The following are the four truths about privileged access security on AWS (and, generally, other public cloud providers):

  1. Customers of AWS and other public cloud providers should not fall for the myth that cloud service providers can completely protect their customized and highly individualized cloud instances. As the Shared Responsibility Model above illustrates, AWS secures the core areas of their cloud platform, including infrastructure and hosting services. AWS customers are responsible for securing operating systems, platforms, and data and most importantly, privileged access credentials. Organizations need to consider the Shared Responsibility Model the starting point on creating an enterprise-wide security strategy with a Zero Trust Security framework being the long-term goal.
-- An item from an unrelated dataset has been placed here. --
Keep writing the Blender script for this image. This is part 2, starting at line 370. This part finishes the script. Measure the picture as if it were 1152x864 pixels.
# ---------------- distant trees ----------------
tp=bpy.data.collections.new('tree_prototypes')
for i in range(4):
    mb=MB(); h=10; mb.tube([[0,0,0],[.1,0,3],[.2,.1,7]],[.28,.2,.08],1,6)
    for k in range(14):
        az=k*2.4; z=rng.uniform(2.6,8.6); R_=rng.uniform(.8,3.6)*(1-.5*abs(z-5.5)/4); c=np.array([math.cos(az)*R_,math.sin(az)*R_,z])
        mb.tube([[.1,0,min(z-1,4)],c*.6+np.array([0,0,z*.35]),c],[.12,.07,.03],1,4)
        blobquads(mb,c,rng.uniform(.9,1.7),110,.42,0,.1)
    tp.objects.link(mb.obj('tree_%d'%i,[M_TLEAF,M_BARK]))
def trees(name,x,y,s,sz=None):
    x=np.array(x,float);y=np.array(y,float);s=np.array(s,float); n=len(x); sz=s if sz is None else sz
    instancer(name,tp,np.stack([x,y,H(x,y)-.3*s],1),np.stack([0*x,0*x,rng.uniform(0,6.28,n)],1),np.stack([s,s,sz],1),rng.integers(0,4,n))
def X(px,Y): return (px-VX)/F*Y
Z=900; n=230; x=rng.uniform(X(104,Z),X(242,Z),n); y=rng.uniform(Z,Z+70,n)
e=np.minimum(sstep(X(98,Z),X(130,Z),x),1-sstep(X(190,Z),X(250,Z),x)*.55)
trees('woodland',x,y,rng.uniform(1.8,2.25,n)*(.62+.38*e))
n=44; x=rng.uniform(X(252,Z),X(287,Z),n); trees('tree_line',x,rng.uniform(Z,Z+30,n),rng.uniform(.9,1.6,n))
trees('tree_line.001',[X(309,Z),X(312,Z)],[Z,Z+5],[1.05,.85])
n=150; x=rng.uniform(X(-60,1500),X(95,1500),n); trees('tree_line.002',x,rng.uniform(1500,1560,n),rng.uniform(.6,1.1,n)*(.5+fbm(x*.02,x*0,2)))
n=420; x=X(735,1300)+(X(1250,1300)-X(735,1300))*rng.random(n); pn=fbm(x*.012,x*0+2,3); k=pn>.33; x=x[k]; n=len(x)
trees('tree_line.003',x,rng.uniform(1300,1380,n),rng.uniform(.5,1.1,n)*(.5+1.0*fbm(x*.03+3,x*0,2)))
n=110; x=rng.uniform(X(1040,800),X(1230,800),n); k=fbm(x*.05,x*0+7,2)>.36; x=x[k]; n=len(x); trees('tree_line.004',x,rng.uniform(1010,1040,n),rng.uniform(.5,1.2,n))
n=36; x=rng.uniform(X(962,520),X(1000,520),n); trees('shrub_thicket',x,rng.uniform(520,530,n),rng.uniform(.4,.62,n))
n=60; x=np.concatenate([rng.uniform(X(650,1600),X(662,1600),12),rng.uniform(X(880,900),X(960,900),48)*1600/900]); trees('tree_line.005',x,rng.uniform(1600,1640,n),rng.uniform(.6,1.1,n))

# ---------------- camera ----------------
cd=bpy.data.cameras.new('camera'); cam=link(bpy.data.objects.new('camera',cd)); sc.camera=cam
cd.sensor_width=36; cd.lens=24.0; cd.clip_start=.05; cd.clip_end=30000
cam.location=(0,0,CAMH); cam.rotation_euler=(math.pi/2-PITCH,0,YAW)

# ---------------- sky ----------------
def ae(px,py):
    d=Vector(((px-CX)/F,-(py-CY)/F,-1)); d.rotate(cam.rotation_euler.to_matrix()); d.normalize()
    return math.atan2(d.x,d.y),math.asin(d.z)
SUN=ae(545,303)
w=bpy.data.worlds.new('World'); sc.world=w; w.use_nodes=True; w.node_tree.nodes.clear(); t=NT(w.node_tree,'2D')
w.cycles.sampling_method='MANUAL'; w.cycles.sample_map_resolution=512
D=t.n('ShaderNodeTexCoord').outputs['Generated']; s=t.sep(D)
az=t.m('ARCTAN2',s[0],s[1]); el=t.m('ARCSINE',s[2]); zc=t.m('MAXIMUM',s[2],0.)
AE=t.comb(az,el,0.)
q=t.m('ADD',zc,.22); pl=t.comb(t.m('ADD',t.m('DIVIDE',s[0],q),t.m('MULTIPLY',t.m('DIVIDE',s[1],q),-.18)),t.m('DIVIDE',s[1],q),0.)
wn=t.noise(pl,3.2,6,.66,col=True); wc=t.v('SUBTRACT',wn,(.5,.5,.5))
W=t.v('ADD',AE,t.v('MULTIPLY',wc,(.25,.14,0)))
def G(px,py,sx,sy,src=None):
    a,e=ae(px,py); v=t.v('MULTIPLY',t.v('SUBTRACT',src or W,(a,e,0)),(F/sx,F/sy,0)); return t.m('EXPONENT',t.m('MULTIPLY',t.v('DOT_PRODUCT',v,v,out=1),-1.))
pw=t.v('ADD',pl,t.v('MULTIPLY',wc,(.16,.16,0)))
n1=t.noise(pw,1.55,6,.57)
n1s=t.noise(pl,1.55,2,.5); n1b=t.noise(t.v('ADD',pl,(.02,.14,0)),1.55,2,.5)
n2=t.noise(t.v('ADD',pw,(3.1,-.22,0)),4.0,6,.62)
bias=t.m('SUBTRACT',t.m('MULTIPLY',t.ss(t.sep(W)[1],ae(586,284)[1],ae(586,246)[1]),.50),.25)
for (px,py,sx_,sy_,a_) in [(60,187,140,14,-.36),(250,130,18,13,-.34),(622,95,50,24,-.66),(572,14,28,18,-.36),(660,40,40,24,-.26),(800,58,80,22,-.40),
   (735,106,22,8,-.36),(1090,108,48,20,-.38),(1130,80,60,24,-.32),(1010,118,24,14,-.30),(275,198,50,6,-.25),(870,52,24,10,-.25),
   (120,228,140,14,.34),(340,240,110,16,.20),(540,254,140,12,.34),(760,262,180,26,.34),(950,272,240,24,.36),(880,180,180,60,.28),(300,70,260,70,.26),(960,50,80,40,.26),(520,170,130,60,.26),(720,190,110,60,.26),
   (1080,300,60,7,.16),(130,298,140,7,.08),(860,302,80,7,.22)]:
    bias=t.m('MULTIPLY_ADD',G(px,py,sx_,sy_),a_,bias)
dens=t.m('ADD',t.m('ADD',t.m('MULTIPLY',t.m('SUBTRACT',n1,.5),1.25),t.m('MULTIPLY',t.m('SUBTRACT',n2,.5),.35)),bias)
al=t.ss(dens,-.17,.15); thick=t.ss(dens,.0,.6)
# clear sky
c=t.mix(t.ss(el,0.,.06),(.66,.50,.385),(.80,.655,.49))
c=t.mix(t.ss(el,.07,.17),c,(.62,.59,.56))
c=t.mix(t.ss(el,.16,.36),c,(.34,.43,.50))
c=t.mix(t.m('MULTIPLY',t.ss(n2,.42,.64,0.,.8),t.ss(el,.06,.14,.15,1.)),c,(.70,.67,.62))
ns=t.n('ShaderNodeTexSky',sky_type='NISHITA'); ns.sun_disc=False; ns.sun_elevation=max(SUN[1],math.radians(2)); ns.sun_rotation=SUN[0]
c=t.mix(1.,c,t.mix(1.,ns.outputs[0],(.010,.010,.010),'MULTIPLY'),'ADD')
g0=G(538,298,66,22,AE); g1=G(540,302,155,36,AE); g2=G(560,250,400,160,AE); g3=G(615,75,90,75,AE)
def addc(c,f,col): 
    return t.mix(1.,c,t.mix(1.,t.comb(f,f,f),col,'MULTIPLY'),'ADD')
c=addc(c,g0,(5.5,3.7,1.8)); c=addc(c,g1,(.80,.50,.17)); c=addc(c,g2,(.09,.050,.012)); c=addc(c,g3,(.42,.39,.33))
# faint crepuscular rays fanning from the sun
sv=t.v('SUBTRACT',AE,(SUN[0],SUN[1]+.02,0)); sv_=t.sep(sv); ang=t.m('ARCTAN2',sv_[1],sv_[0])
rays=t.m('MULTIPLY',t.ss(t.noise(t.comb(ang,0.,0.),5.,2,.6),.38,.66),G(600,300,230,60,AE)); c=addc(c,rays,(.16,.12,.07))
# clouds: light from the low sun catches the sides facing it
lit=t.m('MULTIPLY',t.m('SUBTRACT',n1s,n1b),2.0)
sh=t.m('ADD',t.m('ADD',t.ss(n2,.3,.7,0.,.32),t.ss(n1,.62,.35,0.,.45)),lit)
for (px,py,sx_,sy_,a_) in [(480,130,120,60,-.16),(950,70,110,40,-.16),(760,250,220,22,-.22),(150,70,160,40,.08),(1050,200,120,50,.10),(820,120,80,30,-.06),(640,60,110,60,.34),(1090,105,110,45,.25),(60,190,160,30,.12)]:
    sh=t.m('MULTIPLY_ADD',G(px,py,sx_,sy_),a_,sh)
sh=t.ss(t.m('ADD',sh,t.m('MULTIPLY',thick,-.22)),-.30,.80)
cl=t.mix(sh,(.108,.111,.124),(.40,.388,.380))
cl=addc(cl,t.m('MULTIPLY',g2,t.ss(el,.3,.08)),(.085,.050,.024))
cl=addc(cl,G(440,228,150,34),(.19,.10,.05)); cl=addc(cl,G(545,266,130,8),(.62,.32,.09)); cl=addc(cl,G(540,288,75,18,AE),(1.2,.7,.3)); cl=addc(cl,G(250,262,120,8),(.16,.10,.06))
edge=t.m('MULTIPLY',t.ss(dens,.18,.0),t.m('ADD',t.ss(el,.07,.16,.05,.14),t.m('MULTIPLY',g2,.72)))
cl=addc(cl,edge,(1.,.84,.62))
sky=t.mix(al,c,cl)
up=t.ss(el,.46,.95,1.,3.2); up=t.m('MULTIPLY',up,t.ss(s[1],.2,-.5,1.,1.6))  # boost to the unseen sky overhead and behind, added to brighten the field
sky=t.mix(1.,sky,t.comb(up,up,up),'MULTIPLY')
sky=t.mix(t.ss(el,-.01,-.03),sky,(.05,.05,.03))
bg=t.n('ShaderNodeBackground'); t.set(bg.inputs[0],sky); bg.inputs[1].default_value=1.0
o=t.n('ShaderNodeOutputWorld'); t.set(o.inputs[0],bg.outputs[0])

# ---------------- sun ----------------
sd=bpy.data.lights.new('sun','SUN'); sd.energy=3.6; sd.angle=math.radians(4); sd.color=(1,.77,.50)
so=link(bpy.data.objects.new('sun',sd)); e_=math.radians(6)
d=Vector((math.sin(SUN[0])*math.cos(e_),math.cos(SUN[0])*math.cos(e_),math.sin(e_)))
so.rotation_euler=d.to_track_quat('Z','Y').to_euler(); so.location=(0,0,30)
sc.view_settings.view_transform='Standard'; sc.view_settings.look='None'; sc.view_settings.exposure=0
AWS’s IAM is an interim solution to the long-term challenge of achieving Zero Trust Privilege across an enterprise ecosystem that is going to become more hybrid or multi-cloud as time goes on.
  2. Despite what many AWS integrators say, adopting a new cloud platform doesn’t require a new Privileged Access Security model. Many organizations who have adopted AWS and other cloud platforms are using the same Privileged Access Security Model they have in place for their existing on-premises systems. The truth is the same Privileged Access Security Model can be used for on-premises and IaaS implementations. Even AWS itself has stated that conventional security and compliance concepts still apply in the cloud. For an overview of the most valuable best practices for securing AWS instances, please see my previous post, 6 Best Practices For Increasing Security In AWS In A Zero Trust World.
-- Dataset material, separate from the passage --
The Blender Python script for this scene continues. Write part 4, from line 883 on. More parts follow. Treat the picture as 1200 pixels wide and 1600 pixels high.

  3. Hybrid cloud architectures that include AWS instances don’t need an entirely new identity infrastructure and can rely on advanced technologies, including Multi-Directory Brokering. Creating duplicate identities increases cost, risk, and overhead and the burden of requiring additional licenses. Existing directories (such as Active Directory) can be extended through various deployment options, each with their strengths and weaknesses. Centrify, for example, offers Multi-Directory Brokering to use whatever preferred directory already exists in an organization to authenticate users in hybrid and multi-cloud environments. And while AWS provides key pairs for access to Amazon Elastic Compute Cloud (Amazon EC2) instances, their security best practices recommend a holistic approach should be used across on-premises and multi-cloud environments, including Active Directory or LDAP in the security architecture.
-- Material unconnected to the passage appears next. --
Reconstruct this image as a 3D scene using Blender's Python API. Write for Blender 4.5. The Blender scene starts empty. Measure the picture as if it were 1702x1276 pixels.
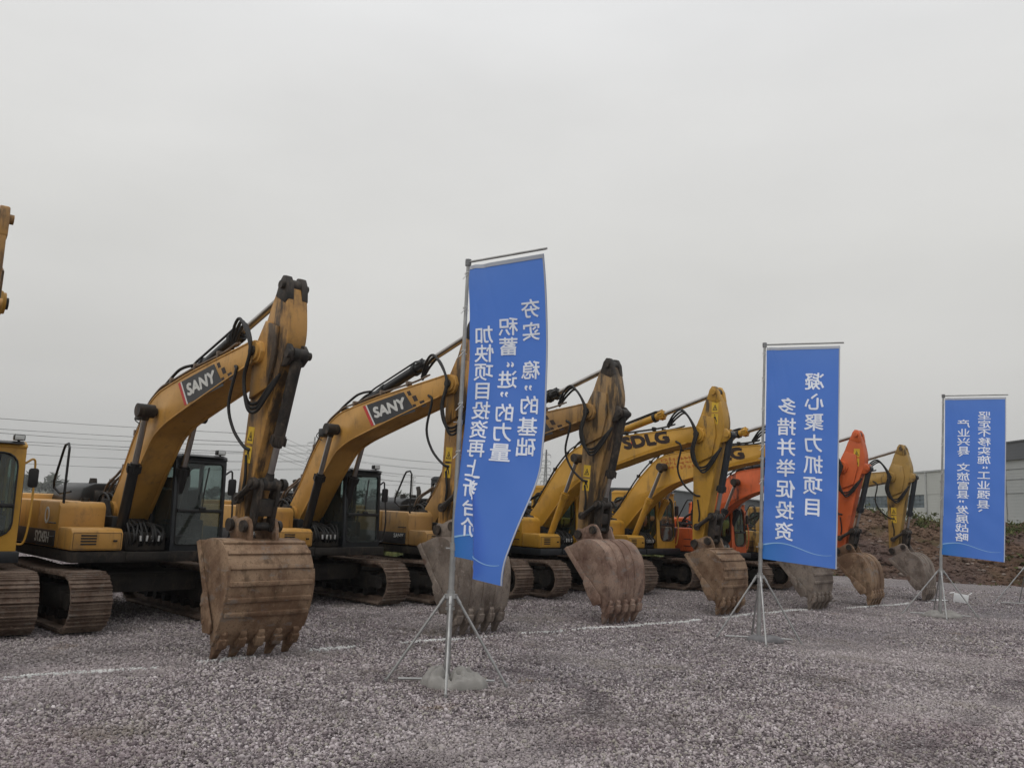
import bpy, bmesh, math, random
import numpy as np
from math import sin, cos, pi, radians, sqrt
from mathutils import Vector, Matrix, noise

random.seed(7)
rng = np.random.default_rng(11)
sc = bpy.context.scene
COL = sc.collection

# ------------------------------------------------------------------ camera
FPX, ROLL, CAMH, HC = 1400.0, radians(2.3), 2.15, 845.0
PITCH = math.atan((HC - 638) / FPX * cos(ROLL))
cam_d = bpy.data.cameras.new('camera')
cam_d.sensor_width = 36.0
cam_d.lens = FPX / 1702 * 36.0
cam_d.clip_start = 0.1
cam_d.clip_end = 6000
cam = bpy.data.objects.new('camera', cam_d)
COL.objects.link(cam)
cam.location = (0, 0, CAMH)
_f = Vector((0, cos(PITCH), sin(PITCH)))
_u0 = Vector((0, -sin(PITCH), cos(PITCH)))
_r0 = Vector((1, 0, 0))
_r = _r0 * cos(ROLL) + _u0 * sin(ROLL)
_u = -_r0 * sin(ROLL) + _u0 * cos(ROLL)
cam.matrix_world = Matrix(((_r.x, _u.x, -_f.x, 0), (_r.y, _u.y, -_f.y, 0), (_r.z, _u.z, -_f.z, CAMH), (0, 0, 0, 1)))
sc.camera = cam

# ------------------------------------------------------------------ light
SUN_EL, SUN_ROT = radians(52), radians(215)
world = bpy.data.worlds.new('World')
sc.world = world
world.use_nodes = True
nt = world.node_tree
nt.nodes.clear()
def _n(t, **k):
    n = nt.nodes.new(t)
    for a, b in k.items(): setattr(n, a, b)
    return n
w_out = _n('ShaderNodeOutputWorld'); w_bg = _n('ShaderNodeBackground')
w_sky = _n('ShaderNodeTexSky', sky_type='NISHITA', sun_disc=False, sun_elevation=SUN_EL, sun_rotation=SUN_ROT)
w_sky.air_density = 1.0; w_sky.dust_density = 6.0
w_hsv = _n('ShaderNodeHueSaturation'); w_hsv.inputs['Saturation'].default_value = 0.12
w_tc = _n('ShaderNodeTexCoord'); w_sep = _n('ShaderNodeSeparateXYZ')
w_map = _n('ShaderNodeMapping'); w_map.inputs['Scale'].default_value = (1.1, 1.1, 3.2)
w_noi = _n('ShaderNodeTexNoise'); w_noi.inputs['Scale'].default_value = 1.6; w_noi.inputs['Detail'].default_value = 5; w_noi.inputs['Roughness'].default_value = .5
w_rmp = _n('ShaderNodeValToRGB')
for p, c in ((0.0, (5.1, 5.07, 4.95)), (0.15, (5.3, 5.26, 5.1)), (0.3, (5.9, 5.88, 5.72)), (0.45, (6.45, 6.45, 6.38)), (0.56, (6.9, 6.95, 7.0)), (1.0, (9.8, 9.9, 10.0))):
    e = w_rmp.color_ramp.elements.new(p) if p not in (0.0, 1.0) else w_rmp.color_ramp.elements[0 if p == 0 else -1]
    e.color = (c[0] / 10, c[1] / 10, c[2] / 10, 1)
w_cl = _n('ShaderNodeMapRange'); w_cl.inputs['From Min'].default_value = .3; w_cl.inputs['From Max'].default_value = .7
w_cl.inputs['To Min'].default_value = 9.2; w_cl.inputs['To Max'].default_value = 10.5
w_mul = _n('ShaderNodeVectorMath', operation='SCALE'); w_mix = _n('ShaderNodeMix', data_type='RGBA')
w_mix.inputs[0].default_value = 0.96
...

  4. It’s possible to scale existing Privileged Access Management systems in use for on-premises systems today to hybrid cloud platforms that include AWS, Google Cloud, Microsoft Azure, and other platforms. There’s a tendency on the part of system integrators specializing in cloud security to oversell cloud service providers’ native IAM and PAM capabilities, saying that a hybrid cloud strategy requires separate systems. Look for system integrators and experienced security solutions providers who can use a common security model already in place to move workloads to new AWS instances.

Conclusion

The truth is that Identity and Access Management solutions built into public cloud offerings such as AWS, Microsoft Azure, and Google Cloud are stop-gap solutions to a long-term security challenge many organizations are facing today. Instead of relying only on a public cloud provider’s IAM and security solutions, every organization’s cloud security goals need to include a holistic approach to identity and access management and not create silos for each cloud environment they are using. While AWS continues to invest in their IAM solution, organizations need to prioritize protecting their privileged access credentials – the “keys to the kingdom” – that if ever compromised would allow hackers to walk in the front door of the most valuable systems an organization has. The four truths defined in this article are essential for building a Zero Trust roadmap for any organization that will scale with them as they grow. By taking a “never trust, always verify, enforce least privilege” strategy when it comes to their hybrid- and multi-cloud strategies, organizations can alleviate costly breaches that harm the long-term operations of any business.